Off-shore lending in US dollars has soared to $9 trillion and poses a growing risk to both emerging markets and the world’s financial stability, the Bank for International Settlements has warned. The Swiss-based global watchdog said dollar loans to Chinese banks and companies are rising at annual rate of 47pc. They have jumped to $1.1 trillion from almost nothing five years ago. Cross-border dollar credit has ballooned to $456bn in Brazil, and $381bn in Mexico. External debt has reached $715bn in Russia, mostly in dollars… BIS officials are worried that tightening by the US Federal Reserve will transmit a credit shock through East Asia and the emerging world, both by raising the cost of borrowing and by pushing up the dollar.

Does this have to end badly? No. But is the likelihood of volatility and crisis greater when macro policy divergence leads to strength in the world’s reserve currency? Absolutely.
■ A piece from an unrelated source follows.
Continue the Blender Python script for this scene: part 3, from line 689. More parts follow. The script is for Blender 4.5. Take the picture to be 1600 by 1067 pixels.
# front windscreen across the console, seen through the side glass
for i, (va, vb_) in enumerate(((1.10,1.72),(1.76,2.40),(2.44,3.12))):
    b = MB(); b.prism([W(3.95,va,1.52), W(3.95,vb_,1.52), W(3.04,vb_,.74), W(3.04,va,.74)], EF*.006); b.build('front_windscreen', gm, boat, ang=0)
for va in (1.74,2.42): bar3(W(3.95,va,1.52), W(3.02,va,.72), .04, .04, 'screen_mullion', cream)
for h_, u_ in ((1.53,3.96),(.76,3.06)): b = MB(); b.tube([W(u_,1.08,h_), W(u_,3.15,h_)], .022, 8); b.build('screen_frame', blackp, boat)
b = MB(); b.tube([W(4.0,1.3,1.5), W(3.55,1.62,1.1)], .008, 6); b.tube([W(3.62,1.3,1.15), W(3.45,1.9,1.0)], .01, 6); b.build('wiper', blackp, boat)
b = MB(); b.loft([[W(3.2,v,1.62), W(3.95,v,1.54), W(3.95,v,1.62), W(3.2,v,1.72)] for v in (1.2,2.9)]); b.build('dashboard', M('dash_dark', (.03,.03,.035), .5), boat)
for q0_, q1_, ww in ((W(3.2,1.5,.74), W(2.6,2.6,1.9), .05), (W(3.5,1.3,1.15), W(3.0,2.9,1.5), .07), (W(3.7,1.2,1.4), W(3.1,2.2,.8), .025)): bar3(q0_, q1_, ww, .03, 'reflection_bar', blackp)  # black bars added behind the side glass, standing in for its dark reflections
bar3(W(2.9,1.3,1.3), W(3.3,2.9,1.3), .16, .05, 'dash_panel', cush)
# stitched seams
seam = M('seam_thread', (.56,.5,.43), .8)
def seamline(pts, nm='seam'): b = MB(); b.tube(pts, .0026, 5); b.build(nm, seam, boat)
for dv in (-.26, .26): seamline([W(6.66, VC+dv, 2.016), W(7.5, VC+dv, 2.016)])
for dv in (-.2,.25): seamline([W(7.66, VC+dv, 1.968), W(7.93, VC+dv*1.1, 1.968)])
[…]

Equities are expensive. They have tripled from 2009 lows and are trading at 16.2 times forward earnings, the highest level since July 2005, and significantly above the 15.3 level we had when Q4 began. And to the degree, the US can power forward despite the global growth slowdown, we should expect them to get more expensive. I see this as a problem, especially given the zero sum game that the world’s central banks are playing with beggar thy neighbour monetary policy. I don’t know how this ends but the fingers of instability are growing, and the potential for a crisis with them.